Replication is asynchronous; a master‑slave failover can lose recent writes, so Redis is generally recommended as a cache rather than the primary store for critical data.

Q5. Data‑synchronization options

Redis’s built‑in master‑slave replication works well within a single data center but does not persist data for cross‑region sync. For cross‑region replication, external middleware or custom pipelines (e.g., pulling data from a cloud source and pushing to the target) are advised.

Q6. Security risk of an unauthenticated Redis instance

Without a password, anyone can connect and execute commands that may lead to full system compromise (e.g., loading malicious modules or executing shell commands), which is why password protection is mandatory in production environments.

Q7. Request ordering after Redis 6.0

Within a single client connection, commands are processed sequentially even when network I/O is multithreaded. Across multiple connections, reads and writes can proceed in parallel, but each connection’s command stream preserves order.

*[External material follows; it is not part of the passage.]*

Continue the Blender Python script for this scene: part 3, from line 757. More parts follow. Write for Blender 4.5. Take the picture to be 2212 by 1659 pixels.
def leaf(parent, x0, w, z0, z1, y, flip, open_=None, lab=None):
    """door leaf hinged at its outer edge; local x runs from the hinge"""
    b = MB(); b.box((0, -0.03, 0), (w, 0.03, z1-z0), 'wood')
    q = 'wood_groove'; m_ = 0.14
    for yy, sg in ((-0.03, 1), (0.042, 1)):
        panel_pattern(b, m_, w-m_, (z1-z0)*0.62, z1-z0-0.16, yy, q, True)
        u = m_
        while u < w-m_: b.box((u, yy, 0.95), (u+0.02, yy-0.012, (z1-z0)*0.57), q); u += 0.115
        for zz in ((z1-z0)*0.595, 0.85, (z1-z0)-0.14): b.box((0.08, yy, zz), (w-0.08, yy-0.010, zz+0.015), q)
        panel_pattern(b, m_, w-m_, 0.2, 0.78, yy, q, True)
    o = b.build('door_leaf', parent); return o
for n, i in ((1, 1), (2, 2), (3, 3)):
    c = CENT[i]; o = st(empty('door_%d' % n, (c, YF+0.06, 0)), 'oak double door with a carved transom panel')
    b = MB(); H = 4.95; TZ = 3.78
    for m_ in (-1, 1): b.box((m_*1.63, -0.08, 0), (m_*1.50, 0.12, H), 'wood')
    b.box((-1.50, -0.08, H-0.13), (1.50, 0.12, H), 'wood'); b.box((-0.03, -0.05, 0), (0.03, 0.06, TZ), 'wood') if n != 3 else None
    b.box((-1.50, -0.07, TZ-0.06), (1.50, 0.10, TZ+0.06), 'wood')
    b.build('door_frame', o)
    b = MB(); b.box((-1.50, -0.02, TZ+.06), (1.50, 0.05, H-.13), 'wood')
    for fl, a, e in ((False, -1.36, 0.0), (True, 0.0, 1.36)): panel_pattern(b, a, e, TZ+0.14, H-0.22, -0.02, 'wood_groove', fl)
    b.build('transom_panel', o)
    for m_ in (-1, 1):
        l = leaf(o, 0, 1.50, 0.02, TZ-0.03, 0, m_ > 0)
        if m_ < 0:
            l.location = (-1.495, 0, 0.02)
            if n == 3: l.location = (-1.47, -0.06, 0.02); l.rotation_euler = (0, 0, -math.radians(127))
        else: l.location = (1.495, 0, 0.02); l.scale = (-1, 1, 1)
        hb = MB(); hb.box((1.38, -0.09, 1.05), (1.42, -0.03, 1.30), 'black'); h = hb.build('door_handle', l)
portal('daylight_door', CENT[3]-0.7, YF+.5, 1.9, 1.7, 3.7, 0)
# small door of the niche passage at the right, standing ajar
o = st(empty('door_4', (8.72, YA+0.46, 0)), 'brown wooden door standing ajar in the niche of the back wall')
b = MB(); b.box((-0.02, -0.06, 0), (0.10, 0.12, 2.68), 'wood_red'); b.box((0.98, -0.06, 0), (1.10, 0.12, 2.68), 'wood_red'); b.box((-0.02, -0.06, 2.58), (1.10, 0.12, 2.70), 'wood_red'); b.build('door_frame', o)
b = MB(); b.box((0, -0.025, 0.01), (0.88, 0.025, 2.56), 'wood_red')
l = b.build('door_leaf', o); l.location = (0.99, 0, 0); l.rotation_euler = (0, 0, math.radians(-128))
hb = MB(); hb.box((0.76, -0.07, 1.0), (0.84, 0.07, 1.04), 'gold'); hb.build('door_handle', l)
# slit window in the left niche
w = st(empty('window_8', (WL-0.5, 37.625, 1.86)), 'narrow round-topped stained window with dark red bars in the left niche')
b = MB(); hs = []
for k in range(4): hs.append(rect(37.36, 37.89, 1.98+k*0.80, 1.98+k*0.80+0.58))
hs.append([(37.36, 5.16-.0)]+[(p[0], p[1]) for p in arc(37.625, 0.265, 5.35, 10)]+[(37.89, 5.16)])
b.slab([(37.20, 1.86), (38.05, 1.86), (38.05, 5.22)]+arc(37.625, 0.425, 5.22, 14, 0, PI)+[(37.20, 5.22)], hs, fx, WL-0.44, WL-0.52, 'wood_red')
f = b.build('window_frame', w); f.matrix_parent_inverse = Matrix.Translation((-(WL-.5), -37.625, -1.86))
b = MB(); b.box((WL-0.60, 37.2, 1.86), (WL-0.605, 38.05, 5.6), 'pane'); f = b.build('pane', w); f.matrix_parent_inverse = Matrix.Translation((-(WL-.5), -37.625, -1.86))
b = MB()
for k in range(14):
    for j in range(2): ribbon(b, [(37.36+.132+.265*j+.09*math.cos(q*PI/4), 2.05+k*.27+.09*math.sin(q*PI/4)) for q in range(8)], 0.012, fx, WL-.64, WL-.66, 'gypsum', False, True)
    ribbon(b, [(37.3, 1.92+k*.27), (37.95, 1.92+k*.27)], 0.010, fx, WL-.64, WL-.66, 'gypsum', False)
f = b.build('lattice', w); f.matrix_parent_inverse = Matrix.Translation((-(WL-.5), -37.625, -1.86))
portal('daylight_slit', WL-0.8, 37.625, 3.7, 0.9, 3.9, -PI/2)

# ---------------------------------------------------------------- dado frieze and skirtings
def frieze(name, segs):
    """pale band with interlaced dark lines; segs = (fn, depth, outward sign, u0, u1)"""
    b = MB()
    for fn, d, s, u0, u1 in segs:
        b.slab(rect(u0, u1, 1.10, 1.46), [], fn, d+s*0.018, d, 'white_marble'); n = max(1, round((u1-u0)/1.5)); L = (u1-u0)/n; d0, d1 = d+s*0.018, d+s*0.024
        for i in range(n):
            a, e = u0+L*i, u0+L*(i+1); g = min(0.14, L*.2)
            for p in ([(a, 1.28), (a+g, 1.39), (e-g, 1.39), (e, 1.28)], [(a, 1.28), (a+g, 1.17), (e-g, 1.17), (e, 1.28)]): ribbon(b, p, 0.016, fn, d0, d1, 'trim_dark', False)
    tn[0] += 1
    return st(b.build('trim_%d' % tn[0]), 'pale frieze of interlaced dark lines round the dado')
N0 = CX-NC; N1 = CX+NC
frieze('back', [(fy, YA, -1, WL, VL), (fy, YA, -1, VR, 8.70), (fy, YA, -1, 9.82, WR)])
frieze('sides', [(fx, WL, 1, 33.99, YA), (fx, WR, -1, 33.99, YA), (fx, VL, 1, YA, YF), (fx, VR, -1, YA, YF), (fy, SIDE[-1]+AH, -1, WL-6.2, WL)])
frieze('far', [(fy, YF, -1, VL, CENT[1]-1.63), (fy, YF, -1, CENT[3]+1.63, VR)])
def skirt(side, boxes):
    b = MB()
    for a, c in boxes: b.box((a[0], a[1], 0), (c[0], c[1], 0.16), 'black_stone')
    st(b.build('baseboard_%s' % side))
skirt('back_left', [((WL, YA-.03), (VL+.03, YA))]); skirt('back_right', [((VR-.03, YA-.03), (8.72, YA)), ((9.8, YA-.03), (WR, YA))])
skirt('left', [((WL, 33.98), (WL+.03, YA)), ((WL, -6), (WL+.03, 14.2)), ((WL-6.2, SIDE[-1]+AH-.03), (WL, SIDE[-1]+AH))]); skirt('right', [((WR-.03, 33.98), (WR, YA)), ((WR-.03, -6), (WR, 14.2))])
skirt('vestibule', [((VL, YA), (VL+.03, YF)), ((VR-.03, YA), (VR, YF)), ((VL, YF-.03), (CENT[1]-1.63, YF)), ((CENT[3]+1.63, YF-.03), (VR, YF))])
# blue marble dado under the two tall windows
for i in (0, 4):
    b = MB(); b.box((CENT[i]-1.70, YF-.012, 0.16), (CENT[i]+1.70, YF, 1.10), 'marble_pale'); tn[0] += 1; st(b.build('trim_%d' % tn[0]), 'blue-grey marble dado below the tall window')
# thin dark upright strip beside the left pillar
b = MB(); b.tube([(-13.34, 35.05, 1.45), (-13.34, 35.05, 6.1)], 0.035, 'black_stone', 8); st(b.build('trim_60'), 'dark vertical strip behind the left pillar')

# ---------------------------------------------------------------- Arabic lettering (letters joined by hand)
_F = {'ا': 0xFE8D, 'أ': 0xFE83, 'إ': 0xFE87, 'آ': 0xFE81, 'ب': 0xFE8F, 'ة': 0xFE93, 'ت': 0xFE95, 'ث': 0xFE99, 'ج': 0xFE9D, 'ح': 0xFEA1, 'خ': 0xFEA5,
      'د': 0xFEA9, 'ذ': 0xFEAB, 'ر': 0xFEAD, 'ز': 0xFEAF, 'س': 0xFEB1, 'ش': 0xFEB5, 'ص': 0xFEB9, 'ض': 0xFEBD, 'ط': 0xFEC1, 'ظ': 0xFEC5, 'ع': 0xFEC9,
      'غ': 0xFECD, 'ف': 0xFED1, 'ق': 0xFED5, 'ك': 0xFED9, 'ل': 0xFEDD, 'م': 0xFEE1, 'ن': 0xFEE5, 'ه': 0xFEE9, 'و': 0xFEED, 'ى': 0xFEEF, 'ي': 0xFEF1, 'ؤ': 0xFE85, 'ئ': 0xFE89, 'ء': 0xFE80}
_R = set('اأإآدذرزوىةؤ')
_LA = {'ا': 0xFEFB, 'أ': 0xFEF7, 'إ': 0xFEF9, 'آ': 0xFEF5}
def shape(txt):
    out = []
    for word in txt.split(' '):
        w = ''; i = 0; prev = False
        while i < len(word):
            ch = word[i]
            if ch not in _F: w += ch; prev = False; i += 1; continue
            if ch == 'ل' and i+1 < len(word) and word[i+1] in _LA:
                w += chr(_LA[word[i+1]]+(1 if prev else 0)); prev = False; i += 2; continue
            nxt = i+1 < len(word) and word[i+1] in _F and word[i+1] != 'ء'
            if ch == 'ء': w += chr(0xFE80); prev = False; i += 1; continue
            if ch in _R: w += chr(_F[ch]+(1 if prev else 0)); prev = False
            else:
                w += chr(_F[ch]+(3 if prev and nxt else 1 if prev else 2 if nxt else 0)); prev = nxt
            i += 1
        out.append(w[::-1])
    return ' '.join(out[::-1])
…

Q8. Time complexity of Redis operations

Unlike Memcached’s uniformly O(1) operations, Redis operations vary by data type. Examples include:

String GET/SET – O(1)

List LPUSH/RPOP – O(1)

List LINSERT – O(n)

Set SADD – O(1), SMEMBERS – O(N)

Sorted set ZADD – O(log N), ZRANGE – O(log N + M)

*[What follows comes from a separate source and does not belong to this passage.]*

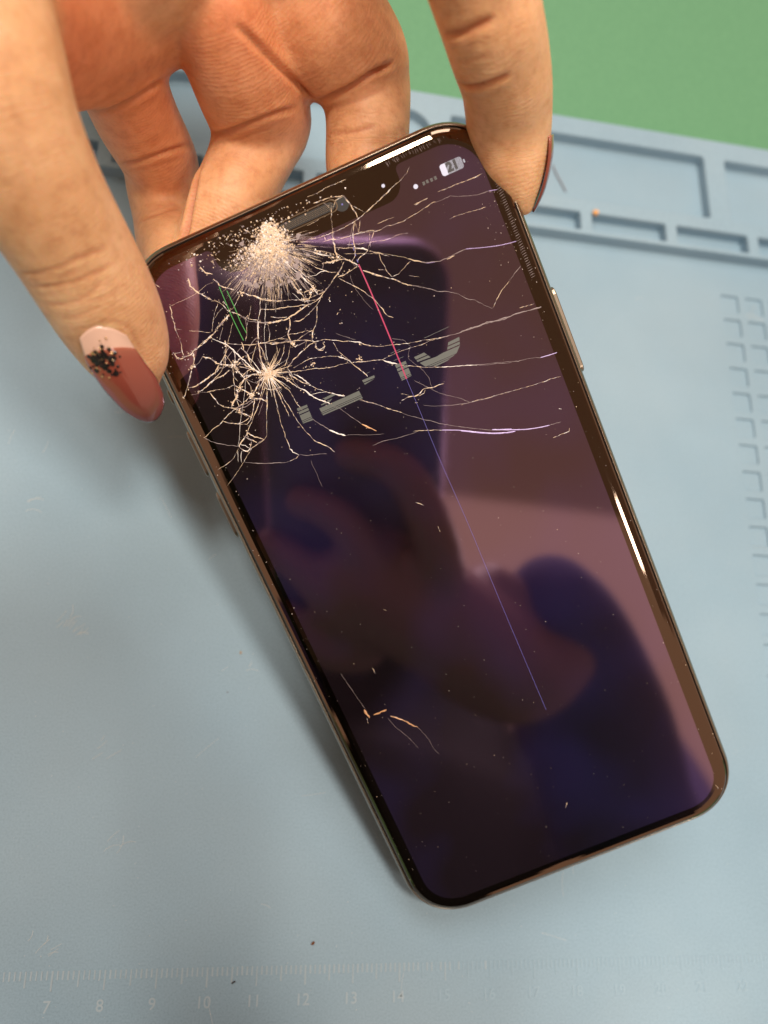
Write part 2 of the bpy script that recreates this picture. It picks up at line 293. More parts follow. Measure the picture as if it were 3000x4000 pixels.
HAND = {
 'palm': [(-81.62, 137.39, 97.83, 14.53), (-75.99, 150.78, 86.08, 16.53), (-67.8, 165.27, 81.54, 18.09), (-57.23, 172.49, 84.71, 18.65), (-33.21, 180.25, 94.79, 18.23)],
 'index': [(-66.62, 151.68, 75.3, 7.6), (-64.34, 152.72, 62.21, 7.73), (-61.81, 152.78, 54.16, 7.56), (-60.76, 153.03, 49.11, 7.5), (-60.36, 150.37, 44.07, 7.32), (-59.88, 146.53, 41.87, 6.57), (-58.31, 138.32, 45.94, 6.18), (-55.51, 129.36, 50.33, 5.6), (-53.03, 125.39, 50.08, 4.36)],
 'middle': [(-49.86, 157.97, 82.51, 8.62), (-46.28, 156.22, 74.09, 9.15), (-43.42, 157.38, 65.39, 9.69), (-41.34, 158.36, 59.69, 9.39), (-42.46, 153.72, 58.54, 8.52), (-44.02, 148.64, 57.17, 7.85), (-46.2, 142.3, 55.82, 7.7), (-47.96, 137.04, 53.21, 7.64), (-50.37, 130.68, 50.31, 6.87), (-50.83, 127.8, 51.15, 4.85)],
 'ring': [(-39.04, 168.57, 81.48, 10.78), (-31.7, 165.52, 76.52, 11.39), (-25.28, 164.53, 70.99, 10.16), (-22.42, 163.65, 66.44, 8.51), (-22.11, 157.44, 66.66, 8.11), (-21.78, 153.67, 64.98, 7.99), (-21.33, 150.58, 62.49, 8.12), (-21.29, 144.09, 61.82, 7.28), (-21.33, 140.46, 62.01, 5.53)],
 'little': [(-17.99, 152.8, 114.41, 8.78), (-13.82, 148.31, 107.35, 8.03), (-11.28, 147.6, 103.33, 7.95), (-8.88, 145.7, 99.97, 7.77), (-6.07, 145.62, 95.13, 7.71), (-3.23, 145.18, 90.18, 7.4), (-1.17, 145.17, 85.23, 7.39), (0.63, 143.27, 80.7, 7.13), (2.31, 139.67, 77.73, 6.07), (4.32, 136.02, 75.33, 3.61), (5.01, 135.07, 74.63, 2.26)],
 'thumb': [(-81.53, 133.07, 102.87, 12.75), (-76.38, 123.34, 99.65, 10.78), (-73.61, 117.96, 95.25, 9.68), (-70.45, 114.16, 88.23, 9.04), (-67.47, 111.82, 80.57, 8.8), (-64.76, 109.39, 73.9, 8.78), (-62.3, 106.93, 67.18, 8.35), (-60.12, 103.99, 62.38, 7.04), (-58.71, 102.14, 58.86, 4.85), (-57.83, 100.53, 57.44, 2.62)],
}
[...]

Q9. Latency characteristics

Redis can execute commands in sub‑microsecond (hundreds of nanoseconds) time, but network latency (typically 1–3 ms within the same data center) dominates end‑to‑end response time, making the nanosecond‑level processing invisible to clients.

Q10. Definition of a “big key”

A key is considered “big” when its value size exceeds roughly 1 KB or when it consumes a large amount of memory. Redis instances have a default maxmemory limit of 512 MB, which should be monitored to avoid excessive big keys.